14) 演出の“暗黙の問い”に答える:なぜ今“ゾンビ”なのか?

ゾンビは“感染の可視化”という物語的装置であると同時に、「他者の恐怖が私を定義する」というテーマのメタファーでもある。

自分1人では人間でいられない──だから他者の一手(ワクチン)に救われるしかない。自主独立の英雄譚ではなく、共同体の設計譚へ。S3の成熟はここにある。

15) 個人的ベストショット&ベストモーメント

  • 火矢が空を覆いオレンジ色に染まる神社:誤差の累積が風景の色を変える瞬間。数字が世界を塗り替えるという強い画。
  • 廃モールの静けさ:人のいない商業空間は、価値交換が停止した現実世界のメタファー。ここから“人間のやりとり”が再起動するのが巧い。
  • レイの無邪気な笑顔:秩序を設計した当人が混沌を愉しむという反照。1カットで彼女の危うさがわかる。

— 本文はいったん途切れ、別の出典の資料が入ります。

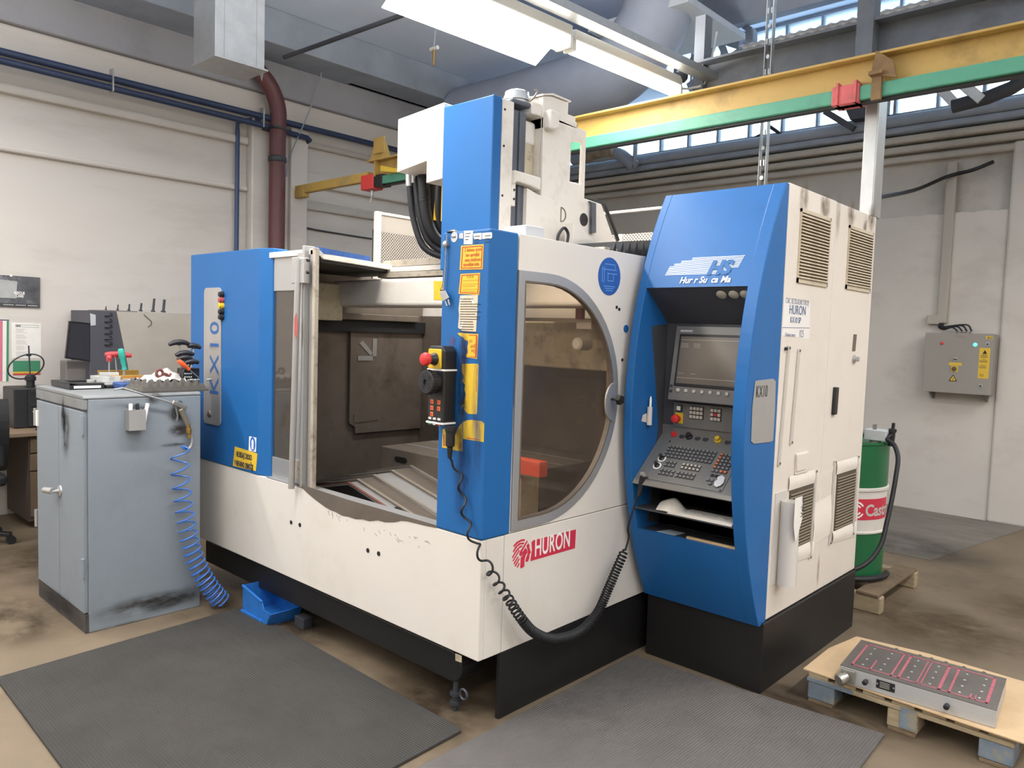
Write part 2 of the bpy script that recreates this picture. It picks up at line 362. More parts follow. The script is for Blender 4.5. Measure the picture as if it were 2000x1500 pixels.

16) まとめ:数字→関係のスイッチをきっちり効かせ、次回の心理戦を最大化

第2話は、計測(おみくじ)から関係(ゾンビ狩り)への主題転換を、ルール・画作り・台詞の三点で綺麗に完了させた。こうだからこう、だから面白いの最後の一行はこうなる。

  • 数字は世界を読むための道具、関係は世界を生き延びるための道具。
  • アリスは前者で“抜け道”を見つけ、後者で“譲り合いの仕組み”を作ろうとする。
  • しかし世界は常に短絡と刺激に引き戻される。そこで抑止と信頼の釣り合いを再設計できるか──それがS3の賭けだ。

次話で〈ゾンビ狩り〉がどこへ転ぶのか。レイの“観客性”が秩序に味方するのか混沌に転ぶのか。アリスとウサギが“敵卓”で対峙したとき、理性は愛に勝てるのか。第2話は、それらすべてを論理的に待ち遠しくする導入として、実に盤石だった。